Report claims DEP hid environmental effects of Bald Mountain mining

Posted Oct. 10, 2013, at 10:28 a.m.
Last modified Oct. 10, 2013, at 2:52 p.m.

AUGUSTA, Maine —The Natural Resources Council of Maine on Thursday released a report alleging that Maine’s Department of Environmental Protection did not provide Maine lawmakers or the public with its information that indicates an open-pit mine at Bald Mountain in Aroostook County is likely to pollute rivers, lakes and streams with sulfuric acid runoff and arsenic pollution.

The report, “Bald Mountain Mining Risks: Hidden from the Public,” also claims that Canada-based J.D. Irving Ltd. is inflating projections that its proposed mine at Bald Mountain would create up to 700 direct and indirect jobs.

A spokesman for Irving did not immediately return a call seeking comment about the allegations. Heather Parent, policy director for the Maine Department of Environmental Protection, said Thursday that much of the claims in the document were false, and the department had done all that it could to involve lawmakers, inform the public and to take steps to protect the environment.

The environmental advocacy group’s report was released one week before the state Board of Environmental Protection is scheduled to hold a public hearing on proposed draft rules developed as a result of the legislation prompted by Irving. The hearing is set for 9 a.m. Thursday, Oct. 17, at the Augusta Civic Center.

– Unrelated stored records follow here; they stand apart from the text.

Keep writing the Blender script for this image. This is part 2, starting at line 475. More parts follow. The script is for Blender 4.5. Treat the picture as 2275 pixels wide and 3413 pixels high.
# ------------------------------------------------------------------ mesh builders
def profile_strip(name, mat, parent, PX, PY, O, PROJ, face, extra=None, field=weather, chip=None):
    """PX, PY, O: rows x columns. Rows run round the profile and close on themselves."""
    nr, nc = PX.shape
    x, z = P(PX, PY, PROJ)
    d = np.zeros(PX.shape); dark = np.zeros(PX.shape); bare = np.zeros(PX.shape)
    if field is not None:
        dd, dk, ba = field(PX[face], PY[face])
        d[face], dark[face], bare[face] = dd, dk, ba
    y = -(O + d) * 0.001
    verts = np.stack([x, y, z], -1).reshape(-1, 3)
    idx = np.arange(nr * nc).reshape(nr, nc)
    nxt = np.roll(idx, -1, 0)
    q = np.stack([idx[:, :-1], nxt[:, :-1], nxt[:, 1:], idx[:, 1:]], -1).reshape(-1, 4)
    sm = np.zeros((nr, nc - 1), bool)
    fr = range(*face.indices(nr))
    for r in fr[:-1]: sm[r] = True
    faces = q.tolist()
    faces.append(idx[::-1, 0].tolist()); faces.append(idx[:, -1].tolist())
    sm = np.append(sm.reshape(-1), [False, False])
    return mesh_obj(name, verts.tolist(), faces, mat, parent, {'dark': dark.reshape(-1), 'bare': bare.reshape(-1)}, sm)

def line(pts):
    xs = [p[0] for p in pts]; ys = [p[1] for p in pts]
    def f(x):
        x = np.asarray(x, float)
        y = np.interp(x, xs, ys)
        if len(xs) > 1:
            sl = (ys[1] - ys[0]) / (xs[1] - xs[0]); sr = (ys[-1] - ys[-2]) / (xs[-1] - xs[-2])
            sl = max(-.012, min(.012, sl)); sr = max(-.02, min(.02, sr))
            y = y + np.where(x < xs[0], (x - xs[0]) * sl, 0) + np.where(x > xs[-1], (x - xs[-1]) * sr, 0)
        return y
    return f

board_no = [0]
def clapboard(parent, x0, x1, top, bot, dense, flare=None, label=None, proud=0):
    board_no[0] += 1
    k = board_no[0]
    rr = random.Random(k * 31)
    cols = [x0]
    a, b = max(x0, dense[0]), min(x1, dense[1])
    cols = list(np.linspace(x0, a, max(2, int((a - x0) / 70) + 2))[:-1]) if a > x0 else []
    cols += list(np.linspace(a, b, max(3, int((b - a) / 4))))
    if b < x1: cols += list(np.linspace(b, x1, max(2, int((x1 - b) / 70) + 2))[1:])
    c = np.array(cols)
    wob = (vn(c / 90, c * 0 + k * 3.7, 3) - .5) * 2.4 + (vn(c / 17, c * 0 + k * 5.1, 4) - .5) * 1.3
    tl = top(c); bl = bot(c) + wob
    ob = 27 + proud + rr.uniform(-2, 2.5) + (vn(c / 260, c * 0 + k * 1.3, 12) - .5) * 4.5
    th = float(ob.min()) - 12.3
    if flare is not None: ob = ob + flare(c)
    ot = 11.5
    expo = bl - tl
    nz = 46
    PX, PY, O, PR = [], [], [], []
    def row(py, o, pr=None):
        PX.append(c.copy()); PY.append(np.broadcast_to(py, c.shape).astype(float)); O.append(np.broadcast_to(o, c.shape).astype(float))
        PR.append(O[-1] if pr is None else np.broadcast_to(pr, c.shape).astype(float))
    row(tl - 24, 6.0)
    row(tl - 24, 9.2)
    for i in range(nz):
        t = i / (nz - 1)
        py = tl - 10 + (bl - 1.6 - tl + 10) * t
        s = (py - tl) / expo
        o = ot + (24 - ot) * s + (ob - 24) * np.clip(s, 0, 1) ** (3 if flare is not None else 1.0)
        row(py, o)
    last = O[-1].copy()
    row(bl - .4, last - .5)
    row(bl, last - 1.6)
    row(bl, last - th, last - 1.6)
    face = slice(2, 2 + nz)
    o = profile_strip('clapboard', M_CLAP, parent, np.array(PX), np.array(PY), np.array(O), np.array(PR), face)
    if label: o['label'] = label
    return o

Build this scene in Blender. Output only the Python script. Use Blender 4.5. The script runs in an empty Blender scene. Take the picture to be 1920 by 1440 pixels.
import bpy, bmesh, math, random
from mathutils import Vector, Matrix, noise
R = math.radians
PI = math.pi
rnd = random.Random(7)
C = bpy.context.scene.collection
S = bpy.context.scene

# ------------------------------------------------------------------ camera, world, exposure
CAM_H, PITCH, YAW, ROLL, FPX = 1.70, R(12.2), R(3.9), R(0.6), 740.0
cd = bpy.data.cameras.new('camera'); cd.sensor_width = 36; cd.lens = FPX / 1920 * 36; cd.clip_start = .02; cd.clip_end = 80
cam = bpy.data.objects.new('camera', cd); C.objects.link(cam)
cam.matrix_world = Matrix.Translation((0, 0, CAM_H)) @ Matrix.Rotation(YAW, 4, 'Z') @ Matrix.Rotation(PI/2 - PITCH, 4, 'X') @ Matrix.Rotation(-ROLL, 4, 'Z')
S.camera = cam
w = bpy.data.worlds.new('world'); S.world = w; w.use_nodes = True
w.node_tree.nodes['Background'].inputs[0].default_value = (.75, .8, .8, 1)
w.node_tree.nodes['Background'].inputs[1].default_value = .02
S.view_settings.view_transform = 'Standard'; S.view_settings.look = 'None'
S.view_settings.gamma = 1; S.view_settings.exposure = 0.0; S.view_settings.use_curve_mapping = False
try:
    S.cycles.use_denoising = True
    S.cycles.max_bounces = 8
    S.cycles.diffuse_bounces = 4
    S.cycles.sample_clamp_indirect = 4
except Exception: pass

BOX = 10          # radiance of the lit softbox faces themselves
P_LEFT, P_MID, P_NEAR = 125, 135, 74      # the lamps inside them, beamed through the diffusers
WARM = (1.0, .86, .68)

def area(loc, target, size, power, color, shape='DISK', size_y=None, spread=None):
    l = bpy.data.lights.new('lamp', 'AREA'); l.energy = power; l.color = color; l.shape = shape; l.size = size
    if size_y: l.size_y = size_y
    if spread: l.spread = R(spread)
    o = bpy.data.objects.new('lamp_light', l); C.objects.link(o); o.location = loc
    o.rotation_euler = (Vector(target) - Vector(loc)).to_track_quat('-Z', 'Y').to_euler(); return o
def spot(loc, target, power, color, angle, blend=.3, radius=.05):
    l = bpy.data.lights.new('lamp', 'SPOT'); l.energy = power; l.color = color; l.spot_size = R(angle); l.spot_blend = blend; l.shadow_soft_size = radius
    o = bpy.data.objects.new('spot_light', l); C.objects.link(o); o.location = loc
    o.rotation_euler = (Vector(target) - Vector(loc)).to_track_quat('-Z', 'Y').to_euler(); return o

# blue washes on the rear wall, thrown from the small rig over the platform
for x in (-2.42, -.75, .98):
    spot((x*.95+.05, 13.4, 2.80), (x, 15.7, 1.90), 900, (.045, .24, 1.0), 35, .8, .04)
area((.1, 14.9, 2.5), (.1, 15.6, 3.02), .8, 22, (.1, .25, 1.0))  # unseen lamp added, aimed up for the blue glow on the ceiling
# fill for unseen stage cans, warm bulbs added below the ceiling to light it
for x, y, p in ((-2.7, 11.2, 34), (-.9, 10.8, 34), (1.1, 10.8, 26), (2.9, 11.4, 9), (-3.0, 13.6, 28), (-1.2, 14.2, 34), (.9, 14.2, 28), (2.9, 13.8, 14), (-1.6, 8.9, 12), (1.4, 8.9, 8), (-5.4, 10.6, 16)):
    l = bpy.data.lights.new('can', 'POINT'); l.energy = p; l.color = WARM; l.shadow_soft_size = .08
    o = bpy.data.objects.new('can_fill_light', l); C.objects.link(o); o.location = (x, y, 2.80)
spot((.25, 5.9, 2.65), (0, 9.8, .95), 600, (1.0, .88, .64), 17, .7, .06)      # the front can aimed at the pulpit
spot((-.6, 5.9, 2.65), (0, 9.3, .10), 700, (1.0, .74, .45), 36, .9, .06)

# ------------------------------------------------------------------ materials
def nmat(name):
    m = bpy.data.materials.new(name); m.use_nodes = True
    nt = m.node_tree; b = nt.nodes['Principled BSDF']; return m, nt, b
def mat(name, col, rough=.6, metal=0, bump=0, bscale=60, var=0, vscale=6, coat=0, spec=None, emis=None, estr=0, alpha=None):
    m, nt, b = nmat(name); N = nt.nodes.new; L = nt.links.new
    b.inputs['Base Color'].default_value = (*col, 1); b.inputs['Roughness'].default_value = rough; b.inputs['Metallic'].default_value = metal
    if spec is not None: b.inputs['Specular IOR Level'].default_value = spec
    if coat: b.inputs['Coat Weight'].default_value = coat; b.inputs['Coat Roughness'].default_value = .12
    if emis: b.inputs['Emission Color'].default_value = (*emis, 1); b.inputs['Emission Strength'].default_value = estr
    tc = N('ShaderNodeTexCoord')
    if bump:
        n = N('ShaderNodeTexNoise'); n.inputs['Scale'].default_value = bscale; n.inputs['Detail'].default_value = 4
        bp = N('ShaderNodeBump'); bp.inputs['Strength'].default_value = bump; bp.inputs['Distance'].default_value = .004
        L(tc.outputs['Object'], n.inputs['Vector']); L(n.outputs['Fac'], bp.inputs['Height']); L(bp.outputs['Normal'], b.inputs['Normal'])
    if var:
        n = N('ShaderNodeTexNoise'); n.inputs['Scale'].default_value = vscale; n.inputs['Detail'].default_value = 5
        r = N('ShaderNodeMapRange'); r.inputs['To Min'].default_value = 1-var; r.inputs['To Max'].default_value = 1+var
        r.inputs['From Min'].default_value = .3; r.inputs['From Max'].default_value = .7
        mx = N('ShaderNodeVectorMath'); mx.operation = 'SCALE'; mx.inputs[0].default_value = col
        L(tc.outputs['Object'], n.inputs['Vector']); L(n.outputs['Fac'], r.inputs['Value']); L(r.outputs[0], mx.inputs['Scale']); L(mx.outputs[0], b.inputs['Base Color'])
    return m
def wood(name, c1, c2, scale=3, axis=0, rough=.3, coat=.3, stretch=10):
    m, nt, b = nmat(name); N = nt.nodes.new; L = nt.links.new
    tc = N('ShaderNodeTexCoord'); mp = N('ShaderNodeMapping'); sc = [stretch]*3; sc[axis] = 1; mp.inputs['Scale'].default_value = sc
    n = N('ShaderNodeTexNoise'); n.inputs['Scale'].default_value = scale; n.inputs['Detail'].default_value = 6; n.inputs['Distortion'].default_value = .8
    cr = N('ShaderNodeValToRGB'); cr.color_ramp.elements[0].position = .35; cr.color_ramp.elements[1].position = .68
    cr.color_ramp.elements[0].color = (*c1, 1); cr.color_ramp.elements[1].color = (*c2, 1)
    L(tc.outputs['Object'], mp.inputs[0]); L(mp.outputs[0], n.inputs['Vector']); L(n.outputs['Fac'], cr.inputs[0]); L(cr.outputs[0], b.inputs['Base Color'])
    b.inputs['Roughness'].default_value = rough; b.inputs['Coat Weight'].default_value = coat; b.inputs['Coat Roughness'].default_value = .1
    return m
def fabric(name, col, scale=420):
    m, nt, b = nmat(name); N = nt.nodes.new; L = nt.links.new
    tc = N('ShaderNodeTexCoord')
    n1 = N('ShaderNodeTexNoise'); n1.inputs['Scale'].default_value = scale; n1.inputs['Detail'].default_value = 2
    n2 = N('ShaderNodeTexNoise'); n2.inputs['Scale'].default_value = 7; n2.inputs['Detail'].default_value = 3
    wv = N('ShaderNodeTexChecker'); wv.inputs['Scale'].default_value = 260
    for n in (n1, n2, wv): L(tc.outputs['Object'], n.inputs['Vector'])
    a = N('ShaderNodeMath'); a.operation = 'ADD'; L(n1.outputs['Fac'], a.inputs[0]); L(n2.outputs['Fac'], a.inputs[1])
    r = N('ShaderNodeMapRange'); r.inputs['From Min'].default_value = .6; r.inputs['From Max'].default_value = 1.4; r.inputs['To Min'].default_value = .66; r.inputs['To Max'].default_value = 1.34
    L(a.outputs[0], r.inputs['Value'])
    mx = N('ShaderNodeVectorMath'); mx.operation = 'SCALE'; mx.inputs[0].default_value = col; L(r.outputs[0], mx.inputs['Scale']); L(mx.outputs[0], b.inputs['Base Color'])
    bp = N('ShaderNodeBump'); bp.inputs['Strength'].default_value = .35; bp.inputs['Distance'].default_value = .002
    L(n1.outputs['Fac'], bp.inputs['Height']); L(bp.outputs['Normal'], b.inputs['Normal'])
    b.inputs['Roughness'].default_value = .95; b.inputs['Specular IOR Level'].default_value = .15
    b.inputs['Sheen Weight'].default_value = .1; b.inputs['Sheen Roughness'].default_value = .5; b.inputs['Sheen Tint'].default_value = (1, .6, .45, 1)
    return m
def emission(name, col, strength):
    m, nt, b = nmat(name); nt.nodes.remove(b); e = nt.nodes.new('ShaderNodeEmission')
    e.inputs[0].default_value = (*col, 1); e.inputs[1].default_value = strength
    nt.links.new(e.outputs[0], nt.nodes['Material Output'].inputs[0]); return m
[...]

Last year, the Legislature passed LD 1853, a bill to change the state’s mining laws. It opened up mining possibilities on a 500-acre site of Irving-owned land on Bald Mountain, which is northwest of Ashland and Portage. Last month, the DEP unveiled new draft mining regulations that the agency says are designed to protect the environment while allowing for economic gains.

Pete Didisheim, senior advocacy director for the NRCM, said Wednesday evening that his organization’s report draws from consultant studies done for two mining companies that in the 1980s and 1990s pursued DEP permits for open-pit mining at Bald Mountain. These documents, secured through Freedom of Access Act requests, include multiple warnings that an open-pit mine at Bald Mountain would be very risky. Didisheim said that both mining companies, Boliden Resources and Black Hawk Mining Inc., ultimately dropped their plans for that site.

He also said that technical experts have repeatedly concluded that an open-pit mine at Bald Mountain would be challenging and costly because of high concentrations of sulfur and arsenic that would leach into the environment. The report stated that consultants have indicated ore and surrounding rock on Bald Mountain have particularly high acid-generating potential, and some of the rock would start releasing acid very quickly with exposure to air and water.

“There aren’t any legislators sitting now on the environment committee who were seated when Bald Mountain was being explored for mining in the 1990s,” he said. “So the Legislature is not aware of the risks at Bald Mountain. This information should have been brought forward by DEP and put in the hands of lawmakers and distributed to the public, but it wasn’t.”

Didisheim also said that the LePage administration has not allowed DEP’s technical or professional staff to testify before the Legislature about the intricacies of mining, only higher administration officials such as the commissioner of DEP or related colleagues.

“That isn’t always helpful,” he said.

Parent countered Thursday that this was completely false, as Mark Stebbins, mining coordinator for the DEP, had attended two work sessions with legislators, and other technical staff had been made available to attend hearings and answer questions for lawmakers.

“We have worked hard as a staff to make [the draft mining regulations] as environmentally protective as possible,” she said. “We have not ever withheld information. We have not ever withheld documents. We have always talked about mining in general in Maine, not just Bald Mountain, because we have to focus on the entire state.”

She also pointed out that while the report talks of potential water quality impact around mining sites, regulations do not allow sites to contaminate the groundwater at all.

The NRCM also identified documents in DEP files that the organization says raise questions about job estimates made by Irving about the Bald Mountain mine project. Boliden estimated about 80 to 130 jobs for a full-scale open-pit mine at the site, and Black Hawk estimated 75 jobs for a smaller mine. Irving has said that the mine would generate up to 700 direct and indirect jobs.

“We’ve made four or five requests and asked for the study or other paperwork that shows where they got that figure,” Didisheim said Wednesday. “[Irving has] refused to show us. They have never shared more than a sentence about that 700 jobs figure. We don’t believe it is credible. At the same time, a mine is not something that is operating full-time. Usually, it runs for five or six years, and then it shuts down; the workers move on to another mine, and then the residents are left to clean up the mess.”

In the Legislature, Assistant House Majority Leader Jeff McCabe, D-Skowhegan, said in a statement Thursday afternoon that he found the report “troubling” and felt it signified the LePage administration “may be putting our economy at risk for far fewer jobs than the project claims it will generate.”

He added that the report emphasized the need to ensure that mining only happens under the highest possible standards.

The full report and background materials are available at www.nrcm.org.